Nel 2010 i ministri dell’ambiente di quasi duecento paesi hanno risposto a questa situazione catastrofica concordando di adottare piani per arginare la perdita più grave di forme viventi dalla scomparsa dei dinosauri. Alla conferenza di Nagoya, in Giappone, hanno deciso di dimezzare la distruzione degli habitat e di aumentare le riserve naturali dall’attuale 10% al 17% entro il 2020. I cosiddetti venti obiettivi di Aichi, denominati in base alla regione di Nagoya. Gli obiettivi di Aichi andavano dalla sensibilizzazione riguardo ai valori della biodiversità fino all’abolizione dei sussidi dannosi alla stessa, dall’accrescimento della conoscenza sulle specie a rischio fino alla mobilizzazione delle risorse finanziarie per un’attuazione efficace del Piano strategico per la biodiversità 2011-2020, gli obiettivi di Aichi erano tanto chiari quanto ambiziosi. Di questi 20 targets però, dopo dieci anni, non resta che l’ambizione. Nessuno di questi obiettivi infatti nell’ultimo decennio è stato raggiunto in modo completo.

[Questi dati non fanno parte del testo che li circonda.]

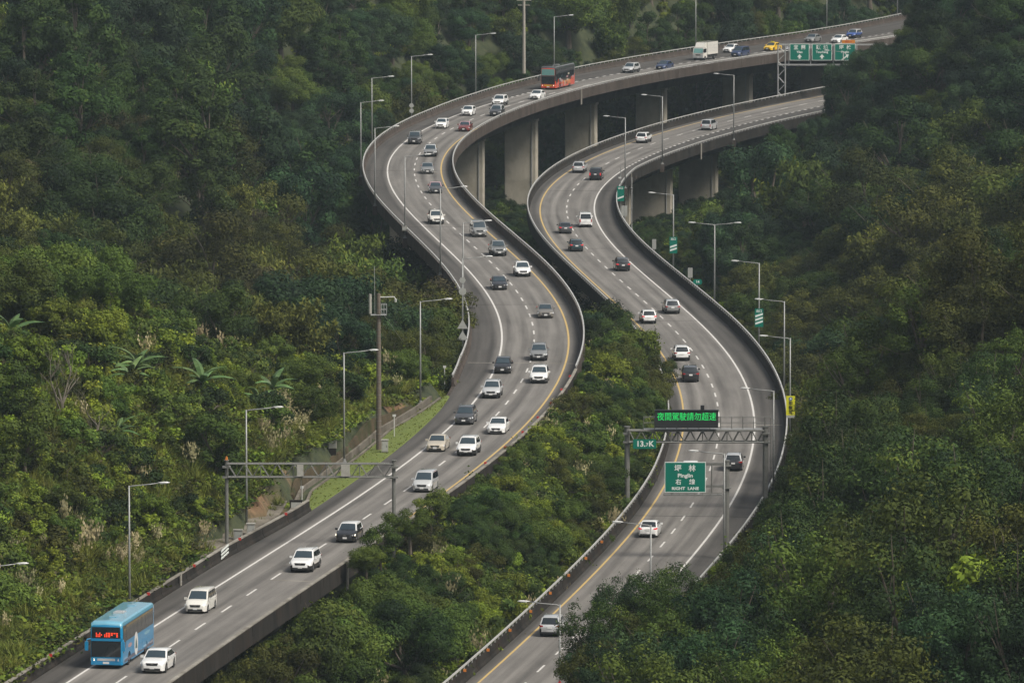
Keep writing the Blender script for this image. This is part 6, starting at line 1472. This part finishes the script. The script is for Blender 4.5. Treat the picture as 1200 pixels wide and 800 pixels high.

Di lavoro da fare ce n’è ancora molto ma non è tutto negativo. In media infatti, i paesi che hanno ratificato gli accordi riferiscono che più di un terzo di tutti gli obiettivi nazionali sono sulla buona strada per essere raggiunti.  Solo l’11% degli obiettivi nazionali poi, non mostrano progressi significativi. Ancora poco, visto che gli obiettivi di Aichi non sono dei traguardi a favore di qualche singolo stato, bensì sono delle azioni concrete che devono essere messe in pratica per migliorare, e per certi versi salvare, la vita di tutti noi, cittadini del mondo. Tuttavia concordare gli obiettivi è un conto, metterli in pratica un altro. Le grandi industrie guadagnano più di quello che perdono nel trasformare la ricchezza naturale in denaro. Purtroppo questi conti sono fatti a breve termine perché il ritorno, anche economico, a medio e lungo termine presenterà a tutti un conto salatissimo. L’espansione continua nella biosfera permette agli stati di non affrontare le questioni della distribuzione e della giustizia sociale: la promessa di una crescita incessante travolge le diseguaglianze sempre più diffuse. Quello che viene trascurato, anche dal punto di vista dei costi e dei ritorni economici, è che non può esistere una crescita continua e senza conseguenze sia in termini ambientali che di giustizia sociale tra paesi sviluppati e in via di sviluppo.